Watergate: How American democracy survived

Watergate: How American democracy survived

by Shania Dedigama 06-10-2022 | 10:17 AM

Throughout the 20th century, America attempted to become the paradigm of democratic purity, a bastion of democracy for the free world. In comparison to their Cold War rivals the Soviet Union, America was the land of liberty but not without its failings. In 1972, the White House of President Richard Nixon shocked America and the world with what could be known as the most publicized breaches of democracy and to date, possibly the gravest failing of American democracy.

What was the Watergate scandal?

A June 1972 break-in to the Democratic National Committee headquarters (by members of the Nixon re-election campaign) led to an investigation that revealed multiple abuses of power by the Nixon administration.

The scandal

Richard Nixon was a republican who had lost his first bid for the 1960 presidential ticket to a younger, more dynamic John F Kennedy. He ran again in 1968 and won the White House, beating his Democratic opponent Hubert Humphrey. In 1969, Nixon inherited an America in chaos, crime rates were escalating, America was involved in an increasingly futile war in Vietnam, there was a rising radical left, and violent civil rights groups. A deeply divided country overestimated the capacity of their newly elected president.

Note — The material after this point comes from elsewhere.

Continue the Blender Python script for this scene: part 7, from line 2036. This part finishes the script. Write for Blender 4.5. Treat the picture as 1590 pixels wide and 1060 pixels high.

Subsequent to a rough first term in office, Nixon who had waited nearly a decade to take the White House, wished to keep it for a second term. He launched an extremely aggessive re-election campaign against his Democratic opponent George McGovern, plagued with illegal espionage, wiretapping and theft of documents. The covert actions of the re-election campaign culminated in 2 of Nixon's re-election campaign aids breaking and entering into the Democratic national committee headquarters (at the Watergate building in Washington D. C.). Upon the arrest of the 2 Nixon aids, in a bid to cover up his involvement in the scandal, Nixon suggested bribery and CIA intervention to impede FBI investigations into the break-in. Thus the term Watergate came to encompass a plethora of illegal activities committed by the Nixon administration.

Aftermath

Publicity of the scandal led to a plummeting of Nixon's popularity polls and calls for impeachment. Throughout however, Nixon consistently denied any accusation of wrongdoing. The release of White House tapes (installed by presidents to record conversations in the Oval Office) revealed that the Nixon administration had been lying to the nation and committing

campaign fraud in addition to bribery and manipulation of the FBI. Americans had never seen such a breach of democracy and called for the immediate impeachment of the president. Politically destroyed and all credibility lost, Nixon made the executive decision to resign from office. In the aftermath of Watergate, congress ratified laws to require financial disclosures of key government officials, amend the Freedom of information act and enacted changes to campaign financing.

Not only did American democracy survive this political scandal, but it enforced measures to ensure that the world knew that power was really in the hands of the American people, and that democracy was so powerful that it erased corruption from even the White House.